Remeshing with a limited set of triangles

Hey !

I'd like to simplify a meshed surface in flat triangles, with the least triangle variations possible listed in a custom set.

Firstly, I thinked about equilateral ones : tried the MeshMachine & Kangaroo springs (surfaces too relaxed), temembered theĀ Lobel Frame, gave a go with Marching Cubes algorithm (too sharp output) ...

These solutions are great when fidelity to the surface is the top priority, mine is the strict use of a limited set of triangles. I read some posts but couldn't find anything really suitable.

Does anybody have another idea ? I might not have fed Google with the good terms. I feel I'll end up Csharping it x)

Thanks in advance for any support, i'll be glad to receive it.

Have a nice day !

  • up

    Daniel Piker

    Hi Mac,

    One simple way to approach this is to group the edges by length, and shrink/expand each edge towards the average of its group. Clearly a fixed number of edge lengths leads to a fixed number of triangles.

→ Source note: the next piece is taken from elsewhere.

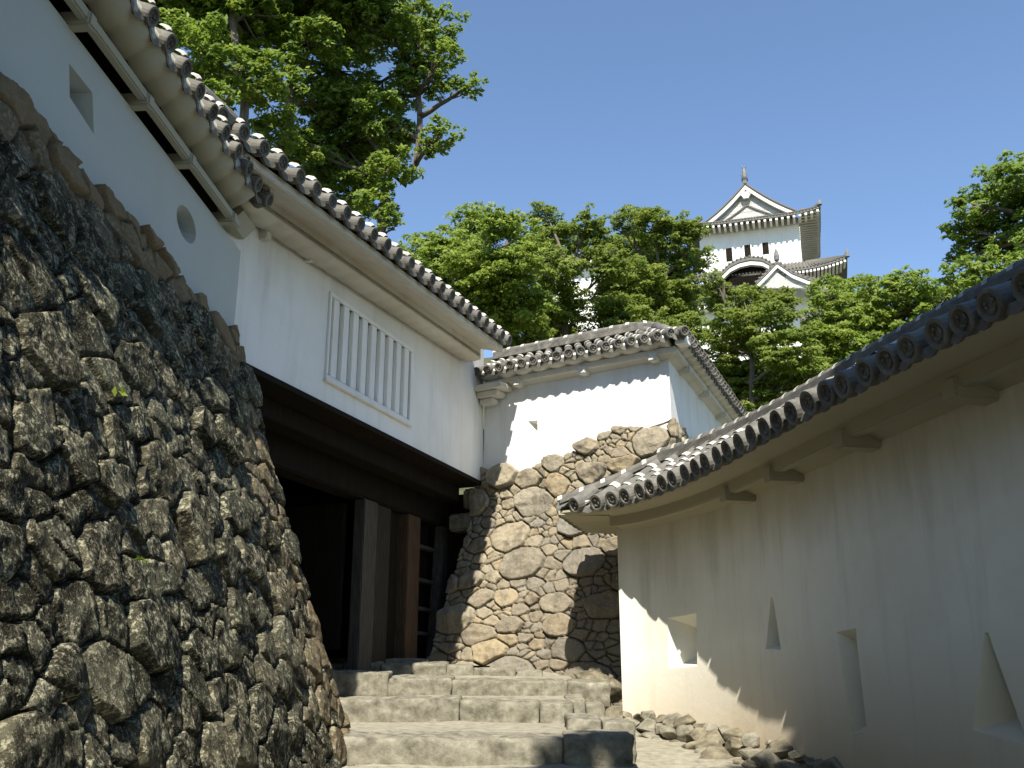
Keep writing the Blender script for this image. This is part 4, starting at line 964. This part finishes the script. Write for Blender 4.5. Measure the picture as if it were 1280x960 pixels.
# gable face and barge boards
m = MB(); zz = [kp_(x, -.3, z-.02) for x, z in gc]; m.add(zz, [tuple(range(len(zz)))]); m.sweep([zz, [p+DK*.2 for p in zz]]); m.build('gable_wall', M_white, t)
m = MB(); m.sweep([[kp_(x, -.95, z-.50*(1-.2*abs(i-14)/14)), kp_(x, -.7, z-.50), kp_(x, -.7, z-.005), kp_(x, -.95, z-.005)] for i, (x, z) in enumerate(gc)]); m.build('barge_board', M_white, t)
m = MB(); m.sweep([[kp_(gx+(x-gx)*.62, -.5, gb+.1+(z-gb)*.42), kp_(gx+(x-gx)*.62, -.35, gb+.1+(z-gb)*.42), kp_(gx+(x-gx)*.62, -.35, gb+.22+(z-gb)*.45), kp_(gx+(x-gx)*.62, -.5, gb+.22+(z-gb)*.45)] for x, z in gc]); m.build('gable_arch', M_tile, t)
m = MB(); c = kp_(gx, -1.0, gz-1.3); m.sweep([[c+DK*y+rr*(cos(a)*RK+sin(a)*Z3)*(1+.12*cos(6*a)) for a in np.linspace(0, 2*pi, 25)[:-1]] for y, rr in ((0, .35), (-.08, .5), (.15, .55))]); m.build('gable_pendant', M_white, t)
# white rafter ends and soffit
m = MB()
for x in np.linspace(exl+.3, exr-.3, 24): m.box(kp_(x-.14, -OKv+.08, ze+lift(x)-.34), RK*.28, DK*1.95, Z3*.3)
m.build('rafters', M_white, t)
m = MB()
for y in np.linspace(-OKv+.4, YB-.4, 24): m.box(kp_(.02, y-.12, ze+lifty(y)-.30), RK*(exr-.1), DK*.24, Z3*.26)
m.build('side_rafters', M_eave, t)
# ridge fish
m = MB(); c = kp_(gx, -.7, gz+.9)
m.tube([c-RK*.0-Z3*.1, c+Z3*.45, c+Z3*.9-DK*.25, c+Z3*1.35-DK*.05, c+Z3*1.75+DK*.1], [.42, .36, .26, .2, .12], 8)
m.tube([c+Z3*1.5, c+Z3*2.0+RK*.32], [.14, .04], 5); m.tube([c+Z3*1.5, c+Z3*2.05-RK*.3], [.14, .04], 5); m.tube([c+Z3*.5, c+Z3*.75+RK*.5], [.14, .03], 5); m.tube([c+Z3*.5, c+Z3*.75-RK*.5], [.14, .03], 5)
m.build('fish_ornament', M_bronze, t, True)
# lower roof tier
O2 = 3.0
x2r, z2 = kl(1059, 322, -O2); x2l = kl(800, 350, -O2)[0]; xs_ = np.linspace(x2l, x2r, 40); zt2 = kl(1000, 331)[1]+.1
def lift2(x): return .9*np.clip((x-(x2r-5))/5, 0, 1)**2
z2 = z2-.9
m = MB(); slab(m, [kp_(x, -O2, z2+lift2(x)) for x in xs_], [kp_(min(x, .6)+0*x, -.05, zt2) for x in xs_])
ys_ = np.linspace(-O2, 14, 12); slab(m, [kp_(x2r, y, z2+.9*np.clip((-O2+5-y)/5, 0, 1)**2) for y in ys_], [kp_(.05, max(y, -.05), zt2) for y in ys_])
lr = m.build('lower_roof', M_tile, t)
m = MB()
for x in np.linspace(x2l, x2r, 60): m.tube([kp_(x, -O2-.05, z2+lift2(x)+.25), kp_(min(x, .6), -.05, zt2+.25)], .12, 6)
m.build('tile_rows', M_tile, lr)
m = MB()
for x in np.linspace(x2l+.3, x2r-.3, 56): m.box(kp_(x-.13, -O2+.08, z2+lift2(x)-.35), RK*.26, DK*2.8, Z3*.3)
m.build('rafters', M_white, t)
m = MB(); c = kp_(x2r, -O2, z2+1.2); m.tube([c-Z3*.2, c+Z3*.35, c+Z3*.85], [.3, .22, .06], 7); m.build('corner_ornament', M_bronze, lr)
MB().box(kp_(xl-3, -.4, z2-14), RK*(-xl+5), DK*13, Z3*13.9).build('lower_wall', M_white, t)
# cusped gable (a bowed arch) and a triangular dormer gable
def arch(pts, y0, th_, name, mat, yb=.0, parent=None):
    m = MB(); m.sweep([[kp_(x, y0, z), kp_(x, y0+2.6, z), kp_(x, y0+2.6, z+th_), kp_(x, y0, z+th_)] for x, z in pts]); return m.build(name, mat, parent or t)
Yd = -O2-.7
ar = [kl(u, v, Yd) for u, v in ((896, 352), (903, 343), (912, 334), (924, 328), (938, 325), (952, 326), (962, 331), (972, 341), (982, 348))]
ar = [np.array(p) for p in ar]; ar = resample(ar, .25)
arch(ar, Yd, .5, 'bowed_gable_roof', M_tile); arch([p-np.array([0, .55]) for p in ar[2:-2]], Yd+.12, .5, 'bowed_gable_board', M_white)
m = MB(); pts = [kp_(p[0], Yd+.7, p[1]-.3) for p in ar]; m.add(pts, [tuple(range(len(pts)))]); m.sweep([pts, [p+DK*.1 for p in pts]]); m.build('bowed_gable_recess', M_dark, t)
m = MB()
for p in ar[1::2]: m.tube([kp_(p[0], Yd-.08, p[1]+.5), kp_(p[0], Yd+2.6, p[1]+.5)], .13, 6)
m.build('tile_rows', M_tile, t)
Yt = -O2-1.2; tri = [np.array(kl(u, v, Yt)) for u, v in ((945, 356), (960, 341), (971, 329), (990, 342), (1010, 350), (1036, 356))]; tri = resample(tri, .3)
arch(tri, Yt, .4, 'dormer_gable_roof', M_tile); arch([p-np.array([0, .5]) for p in tri], Yt+.1, .46, 'dormer_gable_board', M_white)
m = MB(); pts = [kp_(p[0], Yt+.5, p[1]-.2) for p in tri]; m.add(pts, [tuple(range(len(pts)))]); m.sweep([pts, [p+DK*.2 for p in pts]]); m.build('dormer_gable_wall', M_white, t)
m = MB()
for p in tri[::2]: m.tube([kp_(p[0], Yt-.08, p[1]+.4), kp_(p[0], Yt+2.6, p[1]+.4)], .13, 6)
m.build('tile_rows', M_tile, t)
x, z = kl(971, 328, Yt); m = MB(); c = kp_(x, Yt+.1, z+.3); m.tube([c, c+Z3*.5, c+Z3*1.0, c+Z3*1.5], [.3, .35, .25, .06], 7); m.build('gable_ornament', M_bronze, t)

# white turrets glimpsed through the trees
def turret(label, u, v, Y, w, h, nseed):
    p = P(u, v, Y); t = thing('castle_turret', label, 'turret', p-Z3*h, 'white outbuildings among the trees')
    m = MB(); m.box(p-RK*w/2-Z3*h, RK*w, DK*5, Z3*h); m.build('wall', M_white, t)
    m = MB(); 
    m.sweep([[p-RK*(w/2+.9)+DK*y_-Z3*.1+Z3*zz_*1. for y_, zz_ in ((-1., 0), (2.5, 1.9), (6, 0), (6, .25), (2.5, 2.15), (-1, .25))], [p+RK*(w/2+.9)+DK*y_-Z3*.1+Z3*zz_ for y_, zz_ in ((-1., 0), (2.5, 1.9), (6, 0), (6, .25), (2.5, 2.15), (-1, .25))]])
    rf = m.build('roof', M_tile, t); m = MB()
    for x in np.arange(-w/2-.8, w/2+.8, .4): m.tube([p+RK*x-DK*1.05+Z3*.17, p+RK*x+DK*2.5+Z3*2.07], .12, 6)
    m.build('tile_rows', M_tile, rf)
    m = MB()
    for x in np.arange(-w/2-.7, w/2+.7, .5): m.box(p+RK*x-DK*.9-Z3*.4, RK*.22, DK*.9, Z3*.3)
    m.build('rafters', M_white, t)
turret('white turret glimpsed through the gap in the central trees', 728, 330, 72, 5, 8, 1)
turret('white turret half hidden behind the layered maple', 885, 385, 66, 5, 7, 2)
turret('white turret glimpsed through the bright tree right of the tower', 1046, 408, 66, 3, 5, 3)

# =================================================================== WEEDS IN THE WALL
def weed(label, u, v, n, size, seed):
    rg = np.random.default_rng(seed); p0 = PW(u, v, corner1+N1*.75, N1+Z3*0)
    # find the stone face: slide along the sight line until it meets the sloping plane
    d = ray(u, v); nn = np.array([N1[0], N1[1], BAT1]); p = d*(np.dot(nn, corner1+Z3*ZT1)/np.dot(nn, d)); p = p+N1*.02
    t = thing('wall_weed', label, 'weed', p, 'weeds rooted in the left stone wall'); C = p+rg.normal(size=(n, 3))*size*1.2+N1*size; N = rg.normal(size=(n, 3))*.5+N1*.7+Z3*.5; N /= np.linalg.norm(N, axis=1)[:, None]
    leaves_mesh('leaves', C, N, rg.uniform(.5, 1, n), size, L_light, t, rg)
    m = MB()
    for c in C: m.tube([p-N1*.04, (p+c)/2+Z3*.01, c], [.003, .002, .0015], 4)
    m.build('stems', L_light, t)
weed('tiny bright yellow-green sprig in the middle of the left stone wall', 140, 490, 7, .028, 1)
weed('small weed low on the dark left stone wall', 172, 700, 6, .018, 2)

    Here's a mesh before this clustering:

    and after:

    In general this won't lead to a very smooth mesh, but you can get strict edge lengths.

    I attached the definition for this below. There is a slider for how strongly vertices try and keep near their original locations - by adjusting this you can vary the priority of exact edge lengths vs closeness to the original shape.

    This is just a start though - there's lots more work that could be done along this direction.

    For instance, instead of fixing the target lengths once at the start, the groupings could be adjusted iteratively using something like K-Means clustering.

    Slightly more involved would be to make a custom goal which adjusts whole triangles instead of edges.

    It is sometimes helpful to think of triangle shapes as points in a three dimensional space, where the coordinates correspond to edge lengths. However, you need to also account for the fact that a 3,4,5 triangle is the same as a 4,5,3 triangle, and so on.